Disney wins tentative approval from Bahamas for a cruise port on the island of Eleuthera

The island of Eleuthera as seen from a plane on June 25, 2018. Disney Cruise Line has been given a tentative green light by the government of the Bahamas to build a cruise port on the southern end of the island.
(Daniel Slim / AFP/Getty Images)

In a decision criticized by locals and environmentalists, the government of the Bahamas has given tentative approval to a plan by Disney Cruise Line to build a cruise port on the southern tip of the thin, 110-mile-long island of Eleuthera.

The port would be part of a 746-acre development by the subsidiary of the Walt Disney Co. entertainment empire and would include a pier, shops, marina, restaurants and walkways through nearby forest and around salt ponds.

In a statement, the Bahamian Cabinet said the project would “create approximately 150 new jobs and an array of entrepreneurial opportunities for residents of Eleuthera and Bahamians in general.”

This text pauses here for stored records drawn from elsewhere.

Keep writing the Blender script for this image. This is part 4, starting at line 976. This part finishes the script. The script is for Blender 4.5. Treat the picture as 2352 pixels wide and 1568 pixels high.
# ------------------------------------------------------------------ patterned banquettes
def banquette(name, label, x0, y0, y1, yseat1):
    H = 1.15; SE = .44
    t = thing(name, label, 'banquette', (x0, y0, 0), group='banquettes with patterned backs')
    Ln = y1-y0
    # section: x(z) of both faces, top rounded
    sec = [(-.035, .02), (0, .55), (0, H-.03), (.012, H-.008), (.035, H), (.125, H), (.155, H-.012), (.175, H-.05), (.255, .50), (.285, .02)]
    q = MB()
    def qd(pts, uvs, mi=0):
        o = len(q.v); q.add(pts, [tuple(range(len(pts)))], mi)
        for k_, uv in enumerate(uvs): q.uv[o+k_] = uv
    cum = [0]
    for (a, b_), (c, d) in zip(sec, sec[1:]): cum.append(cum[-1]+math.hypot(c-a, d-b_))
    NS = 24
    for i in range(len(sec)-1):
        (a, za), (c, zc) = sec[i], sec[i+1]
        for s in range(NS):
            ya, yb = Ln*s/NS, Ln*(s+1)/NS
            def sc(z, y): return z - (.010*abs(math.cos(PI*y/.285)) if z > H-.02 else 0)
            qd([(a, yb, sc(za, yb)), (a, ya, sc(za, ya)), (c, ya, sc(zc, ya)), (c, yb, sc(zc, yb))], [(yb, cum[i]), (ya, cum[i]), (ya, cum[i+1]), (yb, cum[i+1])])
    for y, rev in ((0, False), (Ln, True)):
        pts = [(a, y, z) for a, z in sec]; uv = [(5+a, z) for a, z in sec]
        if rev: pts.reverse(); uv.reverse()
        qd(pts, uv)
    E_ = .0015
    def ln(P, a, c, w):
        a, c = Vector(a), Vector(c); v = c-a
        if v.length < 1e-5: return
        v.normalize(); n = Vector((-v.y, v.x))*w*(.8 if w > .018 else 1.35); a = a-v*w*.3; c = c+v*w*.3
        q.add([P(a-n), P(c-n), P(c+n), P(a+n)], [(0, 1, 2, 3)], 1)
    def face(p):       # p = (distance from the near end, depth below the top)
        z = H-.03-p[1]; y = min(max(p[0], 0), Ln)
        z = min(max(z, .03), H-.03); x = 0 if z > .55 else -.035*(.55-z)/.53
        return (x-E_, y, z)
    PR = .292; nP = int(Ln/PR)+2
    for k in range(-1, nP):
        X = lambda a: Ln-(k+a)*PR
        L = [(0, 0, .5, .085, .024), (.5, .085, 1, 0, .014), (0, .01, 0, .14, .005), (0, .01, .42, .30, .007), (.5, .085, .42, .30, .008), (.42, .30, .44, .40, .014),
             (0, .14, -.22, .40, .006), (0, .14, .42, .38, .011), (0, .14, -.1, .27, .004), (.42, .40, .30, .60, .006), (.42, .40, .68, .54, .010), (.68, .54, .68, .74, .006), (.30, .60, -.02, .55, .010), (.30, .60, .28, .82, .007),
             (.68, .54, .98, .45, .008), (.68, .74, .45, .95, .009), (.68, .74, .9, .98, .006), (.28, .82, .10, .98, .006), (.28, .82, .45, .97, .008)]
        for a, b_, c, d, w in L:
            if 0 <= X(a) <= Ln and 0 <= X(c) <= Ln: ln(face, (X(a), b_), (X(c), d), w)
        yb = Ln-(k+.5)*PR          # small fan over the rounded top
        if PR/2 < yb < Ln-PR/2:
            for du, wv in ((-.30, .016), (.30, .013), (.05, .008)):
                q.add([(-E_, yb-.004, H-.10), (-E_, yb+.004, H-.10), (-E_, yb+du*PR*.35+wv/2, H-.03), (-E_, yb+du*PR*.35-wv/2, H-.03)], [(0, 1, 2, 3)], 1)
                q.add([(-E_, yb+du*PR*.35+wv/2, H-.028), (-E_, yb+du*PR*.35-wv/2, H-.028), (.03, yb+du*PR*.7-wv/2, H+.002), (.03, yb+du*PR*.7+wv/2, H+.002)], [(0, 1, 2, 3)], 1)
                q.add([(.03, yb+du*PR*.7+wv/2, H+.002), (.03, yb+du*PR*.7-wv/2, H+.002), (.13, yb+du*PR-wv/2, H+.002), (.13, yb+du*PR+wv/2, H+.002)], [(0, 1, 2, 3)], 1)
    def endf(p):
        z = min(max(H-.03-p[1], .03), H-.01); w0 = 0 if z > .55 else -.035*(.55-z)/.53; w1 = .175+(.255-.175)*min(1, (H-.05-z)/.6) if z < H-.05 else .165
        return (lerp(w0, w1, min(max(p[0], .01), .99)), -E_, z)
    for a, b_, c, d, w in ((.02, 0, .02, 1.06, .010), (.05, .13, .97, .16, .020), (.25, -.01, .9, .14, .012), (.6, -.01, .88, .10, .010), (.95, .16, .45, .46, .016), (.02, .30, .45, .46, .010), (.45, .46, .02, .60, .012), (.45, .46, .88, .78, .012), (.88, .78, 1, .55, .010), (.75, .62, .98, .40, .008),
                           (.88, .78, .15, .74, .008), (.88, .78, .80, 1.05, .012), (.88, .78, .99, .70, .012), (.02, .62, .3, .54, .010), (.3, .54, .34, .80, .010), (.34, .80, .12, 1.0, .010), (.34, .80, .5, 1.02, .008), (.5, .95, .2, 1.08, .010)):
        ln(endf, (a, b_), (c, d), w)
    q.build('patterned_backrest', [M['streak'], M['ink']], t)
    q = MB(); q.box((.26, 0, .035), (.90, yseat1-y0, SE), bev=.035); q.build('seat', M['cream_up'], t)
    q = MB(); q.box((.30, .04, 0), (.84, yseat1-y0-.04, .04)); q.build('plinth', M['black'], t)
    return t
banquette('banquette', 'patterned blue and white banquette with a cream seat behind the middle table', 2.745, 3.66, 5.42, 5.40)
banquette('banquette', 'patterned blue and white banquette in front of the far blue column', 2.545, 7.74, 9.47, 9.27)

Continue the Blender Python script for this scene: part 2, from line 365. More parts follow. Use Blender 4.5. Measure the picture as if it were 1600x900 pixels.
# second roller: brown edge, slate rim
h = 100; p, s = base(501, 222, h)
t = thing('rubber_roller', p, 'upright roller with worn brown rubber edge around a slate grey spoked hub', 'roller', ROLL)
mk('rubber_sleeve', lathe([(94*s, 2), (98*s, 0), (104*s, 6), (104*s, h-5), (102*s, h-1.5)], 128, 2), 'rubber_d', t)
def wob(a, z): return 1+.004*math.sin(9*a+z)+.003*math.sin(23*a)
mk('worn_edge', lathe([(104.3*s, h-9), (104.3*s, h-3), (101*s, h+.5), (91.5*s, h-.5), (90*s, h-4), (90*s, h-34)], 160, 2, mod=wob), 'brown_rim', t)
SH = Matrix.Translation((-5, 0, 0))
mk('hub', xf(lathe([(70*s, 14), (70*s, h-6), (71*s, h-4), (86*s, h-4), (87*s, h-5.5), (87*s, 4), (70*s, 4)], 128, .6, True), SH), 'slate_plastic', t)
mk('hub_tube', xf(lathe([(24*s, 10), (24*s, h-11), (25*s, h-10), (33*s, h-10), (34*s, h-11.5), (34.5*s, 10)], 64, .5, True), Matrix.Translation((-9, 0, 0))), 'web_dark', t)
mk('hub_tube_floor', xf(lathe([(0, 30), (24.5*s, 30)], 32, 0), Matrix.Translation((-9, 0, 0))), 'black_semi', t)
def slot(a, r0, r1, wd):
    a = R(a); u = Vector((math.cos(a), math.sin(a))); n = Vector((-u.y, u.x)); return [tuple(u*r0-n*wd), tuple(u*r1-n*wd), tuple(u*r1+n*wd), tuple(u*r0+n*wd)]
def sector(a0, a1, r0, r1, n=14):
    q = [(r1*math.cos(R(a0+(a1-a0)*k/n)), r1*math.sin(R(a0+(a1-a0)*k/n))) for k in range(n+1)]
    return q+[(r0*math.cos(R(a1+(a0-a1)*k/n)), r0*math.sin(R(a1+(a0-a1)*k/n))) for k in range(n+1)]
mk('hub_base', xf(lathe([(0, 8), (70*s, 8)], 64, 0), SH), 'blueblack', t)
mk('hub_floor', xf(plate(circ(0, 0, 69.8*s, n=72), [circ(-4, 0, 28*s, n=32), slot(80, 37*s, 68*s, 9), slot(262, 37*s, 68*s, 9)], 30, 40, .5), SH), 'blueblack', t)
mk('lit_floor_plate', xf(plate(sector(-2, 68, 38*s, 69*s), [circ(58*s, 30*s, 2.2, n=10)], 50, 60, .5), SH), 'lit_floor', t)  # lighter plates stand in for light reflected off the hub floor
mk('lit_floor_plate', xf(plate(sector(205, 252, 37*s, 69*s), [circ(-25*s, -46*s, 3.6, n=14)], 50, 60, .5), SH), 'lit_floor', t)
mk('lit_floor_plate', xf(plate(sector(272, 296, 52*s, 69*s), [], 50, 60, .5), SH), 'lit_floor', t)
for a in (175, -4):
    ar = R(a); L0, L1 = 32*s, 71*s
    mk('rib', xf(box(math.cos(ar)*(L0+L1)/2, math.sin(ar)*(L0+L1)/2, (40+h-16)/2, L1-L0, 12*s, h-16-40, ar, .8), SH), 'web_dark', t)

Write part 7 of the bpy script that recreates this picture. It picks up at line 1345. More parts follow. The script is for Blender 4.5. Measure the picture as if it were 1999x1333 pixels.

The project has split the approximate 11,000 residents on the island, with some Disney critics pushing for a rival plan that they say would generate more revenue and jobs for island residents.

The rival project, proposed by a nonprofit group called One Eleuthera Foundation, calls for preserving the land at the southern tip of Eleuthera as a park with tourist attractions, including a small condo-hotel project, canoe rentals, a dive center and horseback tours. The land features a lighthouse overlooking a white-sand beach.

The rival project had the support of Lighthouse Point Partners, a coalition of local and environmental groups including the Bahamas National Trust.

“We are obviously disappointed that our proposal was not given a fair chance to be heard by the government,” said Shaun Ingraham, chief executive of One Eleuthera Foundation. “The Lighthouse Point Partners were offering a new sustainable model for the development of this site, but instead the government went with what was familiar over what could have provided more jobs and better-paying jobs for the people of South Eleuthera.”

The government’s statement said the National Economic Council gave preliminary approval for the Disney project Friday, but final approval will have to come from Parliament after details are agreed upon and studies are completed.

The land is private property that Disney has already agreed to buy, pending government approval.


Prime Minister Hubert Alexander Minnis attended a public meeting Oct. 10 on the island to discuss the two proposed projects, but Disney critics say locals and government officials wearing Disney T-shirts took charge of the meeting. Video images of the meeting show audience members loudly booing critics of the Disney project.

In a statement, Jeff Vahle, president of Disney Cruise Line, said Disney looks “forward to working with government and the people of the Bahamas to create new economic opportunities while preserving the natural beauty of Lighthouse Point.”